Richard McGregor

"Die Detonation ist am Körper angekommen" - Rihm's creative explosion in 1981

In the late 1970s, following intense, wounding criticism of his compositional voice, Wolfgang Rihm began to engage more intensely in studying other artistic forms in the search for a new means of musical expression. As part of this process he began to translate literary and artistic ideas into his musical procedures such that, by December 1981, in an interview with Wilhelm Matejka he could claim to have finally found his own sound. This paper will explore the crucial significance of two works from that year in this process of discovery: Umhergetrieben, aufgewirbelt for alto flute and mixed chorus and Tutuguri VI for 6 percussionists completed just before and after his marriage in July 1981.  They are, I will argue, the key works that underpin his confident assertion and which enabled the creation of Tutuguri II and III later that year, and his subsequent musical development.

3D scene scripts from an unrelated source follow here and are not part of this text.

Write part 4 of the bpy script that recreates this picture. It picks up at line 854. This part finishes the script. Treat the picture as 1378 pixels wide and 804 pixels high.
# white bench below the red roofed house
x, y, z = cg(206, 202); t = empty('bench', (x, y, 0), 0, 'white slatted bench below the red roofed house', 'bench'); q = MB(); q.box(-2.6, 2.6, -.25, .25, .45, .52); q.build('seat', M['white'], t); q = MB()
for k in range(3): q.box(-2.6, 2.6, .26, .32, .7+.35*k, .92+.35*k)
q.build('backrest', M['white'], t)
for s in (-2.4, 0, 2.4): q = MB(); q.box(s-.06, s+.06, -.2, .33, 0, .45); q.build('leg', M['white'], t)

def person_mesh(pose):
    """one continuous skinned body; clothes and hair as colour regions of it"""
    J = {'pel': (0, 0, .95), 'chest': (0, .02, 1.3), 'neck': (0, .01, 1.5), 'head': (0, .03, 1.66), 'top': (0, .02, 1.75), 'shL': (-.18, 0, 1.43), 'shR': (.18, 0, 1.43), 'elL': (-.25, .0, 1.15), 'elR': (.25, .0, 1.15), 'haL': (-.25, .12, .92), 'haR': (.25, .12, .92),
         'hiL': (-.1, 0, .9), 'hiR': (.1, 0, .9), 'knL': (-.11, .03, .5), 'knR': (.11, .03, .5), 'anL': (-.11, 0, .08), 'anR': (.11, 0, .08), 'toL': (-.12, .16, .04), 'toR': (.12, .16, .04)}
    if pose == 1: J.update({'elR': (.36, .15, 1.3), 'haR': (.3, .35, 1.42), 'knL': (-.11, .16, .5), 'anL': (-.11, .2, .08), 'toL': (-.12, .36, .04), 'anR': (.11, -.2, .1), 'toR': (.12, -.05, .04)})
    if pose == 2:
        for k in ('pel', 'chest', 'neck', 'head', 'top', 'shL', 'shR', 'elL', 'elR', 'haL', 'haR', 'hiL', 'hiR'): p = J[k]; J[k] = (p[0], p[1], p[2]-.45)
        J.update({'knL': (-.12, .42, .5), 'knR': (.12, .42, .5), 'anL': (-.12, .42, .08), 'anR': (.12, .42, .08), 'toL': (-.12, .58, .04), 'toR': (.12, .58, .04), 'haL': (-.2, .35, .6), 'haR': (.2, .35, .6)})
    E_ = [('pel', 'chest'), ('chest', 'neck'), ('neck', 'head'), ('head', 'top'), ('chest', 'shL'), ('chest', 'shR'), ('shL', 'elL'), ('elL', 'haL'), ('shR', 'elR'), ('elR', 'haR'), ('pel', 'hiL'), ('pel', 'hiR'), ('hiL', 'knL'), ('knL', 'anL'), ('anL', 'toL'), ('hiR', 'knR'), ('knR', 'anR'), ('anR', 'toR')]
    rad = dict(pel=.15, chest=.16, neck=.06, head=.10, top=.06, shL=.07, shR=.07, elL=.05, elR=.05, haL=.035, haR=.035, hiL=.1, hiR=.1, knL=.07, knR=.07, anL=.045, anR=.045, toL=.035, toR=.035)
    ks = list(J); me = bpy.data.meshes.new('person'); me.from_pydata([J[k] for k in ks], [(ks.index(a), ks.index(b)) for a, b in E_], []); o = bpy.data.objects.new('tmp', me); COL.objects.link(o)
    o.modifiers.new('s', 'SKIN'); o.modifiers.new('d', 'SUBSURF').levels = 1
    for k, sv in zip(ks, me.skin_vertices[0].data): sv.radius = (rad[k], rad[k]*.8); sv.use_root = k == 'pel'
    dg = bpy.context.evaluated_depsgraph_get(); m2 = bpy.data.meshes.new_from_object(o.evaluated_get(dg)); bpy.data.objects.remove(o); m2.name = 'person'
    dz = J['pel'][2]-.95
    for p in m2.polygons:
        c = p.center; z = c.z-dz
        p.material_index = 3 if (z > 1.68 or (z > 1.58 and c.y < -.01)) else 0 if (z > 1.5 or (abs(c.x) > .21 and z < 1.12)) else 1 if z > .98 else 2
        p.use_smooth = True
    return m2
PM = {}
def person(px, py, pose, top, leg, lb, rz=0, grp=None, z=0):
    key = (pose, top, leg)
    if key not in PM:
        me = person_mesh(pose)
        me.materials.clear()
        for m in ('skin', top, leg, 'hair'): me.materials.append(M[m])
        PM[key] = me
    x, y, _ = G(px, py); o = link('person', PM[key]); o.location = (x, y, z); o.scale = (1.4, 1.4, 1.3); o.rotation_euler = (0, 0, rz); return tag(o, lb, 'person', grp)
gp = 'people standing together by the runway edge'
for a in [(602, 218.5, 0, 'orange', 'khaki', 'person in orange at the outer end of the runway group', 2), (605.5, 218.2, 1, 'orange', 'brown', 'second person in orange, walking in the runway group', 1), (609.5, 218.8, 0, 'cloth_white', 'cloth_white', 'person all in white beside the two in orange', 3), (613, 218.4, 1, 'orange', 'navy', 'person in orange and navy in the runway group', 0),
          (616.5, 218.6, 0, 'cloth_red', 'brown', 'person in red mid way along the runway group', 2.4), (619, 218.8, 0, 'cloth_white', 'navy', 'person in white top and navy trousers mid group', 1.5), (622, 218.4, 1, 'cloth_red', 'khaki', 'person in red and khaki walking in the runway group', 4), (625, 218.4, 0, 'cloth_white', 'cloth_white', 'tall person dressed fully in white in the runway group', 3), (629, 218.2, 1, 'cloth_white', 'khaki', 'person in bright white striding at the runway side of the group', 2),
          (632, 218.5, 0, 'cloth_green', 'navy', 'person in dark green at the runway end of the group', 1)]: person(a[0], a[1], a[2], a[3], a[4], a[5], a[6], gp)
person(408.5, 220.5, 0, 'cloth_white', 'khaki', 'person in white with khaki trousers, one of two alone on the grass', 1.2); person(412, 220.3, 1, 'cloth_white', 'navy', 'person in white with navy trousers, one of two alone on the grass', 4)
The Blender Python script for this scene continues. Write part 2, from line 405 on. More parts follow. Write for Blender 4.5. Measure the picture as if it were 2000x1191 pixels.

In order to understand Rihm's subsequent development of technique and idea it is crucial to discern the effect of these non-musical stimuli on his creative processes at that time, and the complex interconnections subsequently made evident in his compositions, writings and interviews. This paper combines elements of textual interpretation with contextual analysis of these two works in order to explore aspects of stylistic change exhibited within them, specifically in Tutuguri VI through Rihm's treatment of the percussion and in Umhergetrieben aufgewirbelt through his distinctive setting of Nietzsche's text. I will also examine symbolism inherent in the works and semiotic interpretations. Links will be made to Rihm's writings and interviews in particular those of 1980-82 in which the connections with, and influence of, other art forms illuminates his compositional processes.